"""

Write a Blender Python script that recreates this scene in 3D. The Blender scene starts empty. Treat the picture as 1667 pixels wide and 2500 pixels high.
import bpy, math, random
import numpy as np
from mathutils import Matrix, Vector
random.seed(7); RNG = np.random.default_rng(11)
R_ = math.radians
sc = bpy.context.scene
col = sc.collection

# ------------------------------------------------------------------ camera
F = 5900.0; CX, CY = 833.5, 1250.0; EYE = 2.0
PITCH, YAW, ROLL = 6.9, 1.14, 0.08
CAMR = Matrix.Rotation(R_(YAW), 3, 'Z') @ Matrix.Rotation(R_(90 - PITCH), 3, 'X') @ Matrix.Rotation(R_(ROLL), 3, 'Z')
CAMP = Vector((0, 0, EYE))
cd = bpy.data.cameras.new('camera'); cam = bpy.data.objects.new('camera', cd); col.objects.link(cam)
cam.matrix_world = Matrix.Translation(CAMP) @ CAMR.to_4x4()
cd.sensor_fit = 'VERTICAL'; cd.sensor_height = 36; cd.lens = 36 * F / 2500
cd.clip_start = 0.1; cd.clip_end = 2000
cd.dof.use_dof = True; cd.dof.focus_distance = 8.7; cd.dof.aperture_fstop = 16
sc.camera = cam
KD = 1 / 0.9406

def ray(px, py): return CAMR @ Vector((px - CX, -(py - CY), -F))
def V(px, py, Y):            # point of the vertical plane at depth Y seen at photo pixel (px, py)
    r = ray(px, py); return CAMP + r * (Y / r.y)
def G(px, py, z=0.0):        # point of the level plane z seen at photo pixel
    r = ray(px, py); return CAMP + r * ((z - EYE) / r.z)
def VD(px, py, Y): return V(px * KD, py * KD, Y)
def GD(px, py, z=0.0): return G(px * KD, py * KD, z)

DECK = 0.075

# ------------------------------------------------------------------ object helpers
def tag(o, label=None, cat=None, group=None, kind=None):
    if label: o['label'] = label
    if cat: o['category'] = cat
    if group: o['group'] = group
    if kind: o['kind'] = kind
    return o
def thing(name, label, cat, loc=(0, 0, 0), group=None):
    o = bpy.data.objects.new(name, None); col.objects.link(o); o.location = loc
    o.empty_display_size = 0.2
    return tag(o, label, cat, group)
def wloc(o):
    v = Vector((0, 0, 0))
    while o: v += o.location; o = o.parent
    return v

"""

◆ **WORK INSTRUCTIONS**
Transcribe the data. Leave every line exactly as it is.

◆ **RESULT BELOW**
Write a Blender Python script that recreates this scene in 3D. The Blender scene starts empty. Treat the picture as 1667 pixels wide and 2500 pixels high.
import bpy, math, random
import numpy as np
from mathutils import Matrix, Vector
random.seed(7); RNG = np.random.default_rng(11)
R_ = math.radians
sc = bpy.context.scene
col = sc.collection

# ------------------------------------------------------------------ camera
F = 5900.0; CX, CY = 833.5, 1250.0; EYE = 2.0
PITCH, YAW, ROLL = 6.9, 1.14, 0.08
CAMR = Matrix.Rotation(R_(YAW), 3, 'Z') @ Matrix.Rotation(R_(90 - PITCH), 3, 'X') @ Matrix.Rotation(R_(ROLL), 3, 'Z')
CAMP = Vector((0, 0, EYE))
cd = bpy.data.cameras.new('camera'); cam = bpy.data.objects.new('camera', cd); col.objects.link(cam)
cam.matrix_world = Matrix.Translation(CAMP) @ CAMR.to_4x4()
cd.sensor_fit = 'VERTICAL'; cd.sensor_height = 36; cd.lens = 36 * F / 2500
cd.clip_start = 0.1; cd.clip_end = 2000
cd.dof.use_dof = True; cd.dof.focus_distance = 8.7; cd.dof.aperture_fstop = 16
sc.camera = cam
KD = 1 / 0.9406

def ray(px, py): return CAMR @ Vector((px - CX, -(py - CY), -F))
def V(px, py, Y):            # point of the vertical plane at depth Y seen at photo pixel (px, py)
    r = ray(px, py); return CAMP + r * (Y / r.y)
def G(px, py, z=0.0):        # point of the level plane z seen at photo pixel
    r = ray(px, py); return CAMP + r * ((z - EYE) / r.z)
def VD(px, py, Y): return V(px * KD, py * KD, Y)
def GD(px, py, z=0.0): return G(px * KD, py * KD, z)

DECK = 0.075

# ------------------------------------------------------------------ object helpers
def tag(o, label=None, cat=None, group=None, kind=None):
    if label: o['label'] = label
    if cat: o['category'] = cat
    if group: o['group'] = group
    if kind: o['kind'] = kind
    return o
def thing(name, label, cat, loc=(0, 0, 0), group=None):
    o = bpy.data.objects.new(name, None); col.objects.link(o); o.location = loc
    o.empty_display_size = 0.2
    return tag(o, label, cat, group)
def wloc(o):
    v = Vector((0, 0, 0))
    while o: v += o.location; o = o.parent
    return v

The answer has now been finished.